The current Pick-a-Pay mortgage loan balance totals $118.7 billion. Wachovia expects total cumulative losses of $26.1 billion on this portfolio, with about 90 percent of the credit costs incurred by the end of next year.

Third-quarter net interest income, the difference between how much it costs a bank to borrow money and how much it receives from lending money to customers, rose 10 percent to $5.04 billion from a year earlier. Total average loans grew 11 percent to $478.49 billion, representing 20 percent growth in average commercial loans and 6 percent growth in average consumer loans.

Period-end core deposits declined 8 percent from the second quarter to $370 billion, due to "sizable and abrupt" end-of-quarter outflows in commercial deposits sparked by the failure of West Coast rival Washington Mutual Inc.

Since quarter end, Wachovia said it has begun to see commercial deposit trends improve.

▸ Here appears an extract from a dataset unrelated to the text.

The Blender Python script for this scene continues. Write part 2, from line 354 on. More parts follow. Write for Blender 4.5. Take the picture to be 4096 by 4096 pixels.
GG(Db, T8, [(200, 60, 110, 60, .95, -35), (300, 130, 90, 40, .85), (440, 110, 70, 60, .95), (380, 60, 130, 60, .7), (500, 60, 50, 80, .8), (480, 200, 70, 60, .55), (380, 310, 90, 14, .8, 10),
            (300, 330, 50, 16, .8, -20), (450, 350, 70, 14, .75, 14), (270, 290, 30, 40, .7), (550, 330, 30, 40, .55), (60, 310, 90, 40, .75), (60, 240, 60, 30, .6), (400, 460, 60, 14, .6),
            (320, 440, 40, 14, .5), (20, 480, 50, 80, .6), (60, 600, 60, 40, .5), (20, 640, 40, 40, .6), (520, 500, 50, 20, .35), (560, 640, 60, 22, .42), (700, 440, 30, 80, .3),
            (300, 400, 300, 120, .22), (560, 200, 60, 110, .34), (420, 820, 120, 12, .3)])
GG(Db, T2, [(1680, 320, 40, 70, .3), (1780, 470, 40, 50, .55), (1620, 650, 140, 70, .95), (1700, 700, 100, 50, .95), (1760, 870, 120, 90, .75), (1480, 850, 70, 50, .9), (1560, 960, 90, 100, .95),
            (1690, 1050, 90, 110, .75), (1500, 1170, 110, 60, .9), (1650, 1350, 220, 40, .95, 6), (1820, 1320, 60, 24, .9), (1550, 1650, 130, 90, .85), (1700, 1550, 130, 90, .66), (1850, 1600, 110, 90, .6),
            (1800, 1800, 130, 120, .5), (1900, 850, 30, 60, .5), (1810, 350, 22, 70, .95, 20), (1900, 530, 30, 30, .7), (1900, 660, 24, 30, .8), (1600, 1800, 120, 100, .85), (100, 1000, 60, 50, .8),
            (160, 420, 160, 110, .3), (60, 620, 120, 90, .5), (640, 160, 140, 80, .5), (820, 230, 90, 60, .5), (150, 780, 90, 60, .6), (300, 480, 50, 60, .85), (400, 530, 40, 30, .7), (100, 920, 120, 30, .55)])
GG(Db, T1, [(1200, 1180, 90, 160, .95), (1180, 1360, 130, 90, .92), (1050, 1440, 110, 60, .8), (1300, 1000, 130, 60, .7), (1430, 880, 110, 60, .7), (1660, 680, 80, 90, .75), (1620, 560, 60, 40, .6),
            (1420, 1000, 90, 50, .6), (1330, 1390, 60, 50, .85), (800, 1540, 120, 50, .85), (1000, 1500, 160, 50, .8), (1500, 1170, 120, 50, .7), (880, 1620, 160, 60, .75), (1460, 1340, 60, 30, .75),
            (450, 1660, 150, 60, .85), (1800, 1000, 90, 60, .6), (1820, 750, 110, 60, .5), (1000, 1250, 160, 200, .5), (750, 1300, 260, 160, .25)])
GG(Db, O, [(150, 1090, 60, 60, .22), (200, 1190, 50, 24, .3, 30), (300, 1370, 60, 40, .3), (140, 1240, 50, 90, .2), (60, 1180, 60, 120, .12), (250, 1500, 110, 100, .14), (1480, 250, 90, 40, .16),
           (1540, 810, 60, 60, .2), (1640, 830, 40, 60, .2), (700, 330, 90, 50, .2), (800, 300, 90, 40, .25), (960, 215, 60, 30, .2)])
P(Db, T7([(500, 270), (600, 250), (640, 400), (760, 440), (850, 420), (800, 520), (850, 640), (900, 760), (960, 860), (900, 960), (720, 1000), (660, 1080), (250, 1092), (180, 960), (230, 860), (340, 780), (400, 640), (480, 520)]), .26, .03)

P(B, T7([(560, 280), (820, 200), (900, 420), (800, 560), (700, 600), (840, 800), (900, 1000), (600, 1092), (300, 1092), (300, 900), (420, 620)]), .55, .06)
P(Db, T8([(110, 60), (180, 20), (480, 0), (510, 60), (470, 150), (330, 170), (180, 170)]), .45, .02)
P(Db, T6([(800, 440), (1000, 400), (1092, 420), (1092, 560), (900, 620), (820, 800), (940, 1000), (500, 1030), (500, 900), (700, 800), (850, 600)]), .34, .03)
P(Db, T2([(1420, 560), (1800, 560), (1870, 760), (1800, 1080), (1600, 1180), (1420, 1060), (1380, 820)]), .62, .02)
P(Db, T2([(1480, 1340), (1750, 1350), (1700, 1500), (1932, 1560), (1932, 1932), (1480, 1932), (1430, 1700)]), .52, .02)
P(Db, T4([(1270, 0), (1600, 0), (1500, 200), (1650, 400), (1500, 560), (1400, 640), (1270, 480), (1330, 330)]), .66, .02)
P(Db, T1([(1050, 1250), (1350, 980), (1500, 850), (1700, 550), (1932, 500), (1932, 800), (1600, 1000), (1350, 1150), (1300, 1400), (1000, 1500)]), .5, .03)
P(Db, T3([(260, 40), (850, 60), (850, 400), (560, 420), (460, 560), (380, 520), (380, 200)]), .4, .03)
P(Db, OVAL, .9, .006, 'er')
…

Net charge offs, or loans written off as unpaid, totaled $1.87 billion, or 1.57 percent of average net loans on an annualized basis. Total non-performing assets, including loans held for sale, were $15 billion.

Fee and other income dropped 75 percent to $733 million from nearly $3 billion in the prior-year quarter, due to losses on investments.

"On the surface, it seems it was ugly, but nothing that changes one's view of the pending deal right now," said Andrew Marquardt, an analyst at Fox-Pitt Kelton, adding that the disruption in deposits and continued credit deterioration was as expected.

Wachovia was ultimately sold after a bitter battle between two of the country's largest banks, as Citigroup and Wells Fargo fought for its lucrative deposits.

Wachovia had been struggling for some time, but the rush to a deal was prompted by a $5 billion run on deposits in late September that threatened the future of the bank, according to court documents.

Citigroup Inc. agreed to step in and buy Wachovia's banking operations for $2.1 billion with the help of the Federal Deposit Insurance Corp.

But only four days later, Wells Fargo made a higher offer that did not hinge on any government support. Originally, the deal was valued at $15.1 billion, or $7 a share, but Wells Fargo stock has declined since it was announced and the deal is now valued at about $14 billion.

Citigroup eventually walked away from the deal after the suitors failed to reach an agreement over how to split up Wachovia.

While Citigroup decided not to block the Wells Fargo-Wachovia deal, the bank is seeking $60 billion in damages for alleged interference in its agreement with Wachovia.

Wells Fargo, which reported a better-than-expected 25 percent drop in third-quarter profit last week, has been weathering the mortgage crisis much better than many of its peers as it largely avoided subprime loans, which have been the undoing of the financial industry.

Wachovia shares fell 38 cents, or 6 percent, to close Wednesday at $5.71. Wachovia has lost 84 percent of its market value in 2008. Wells Fargo shares, meanwhile, dropped $1.34, or 4.1 percent, to $31.30.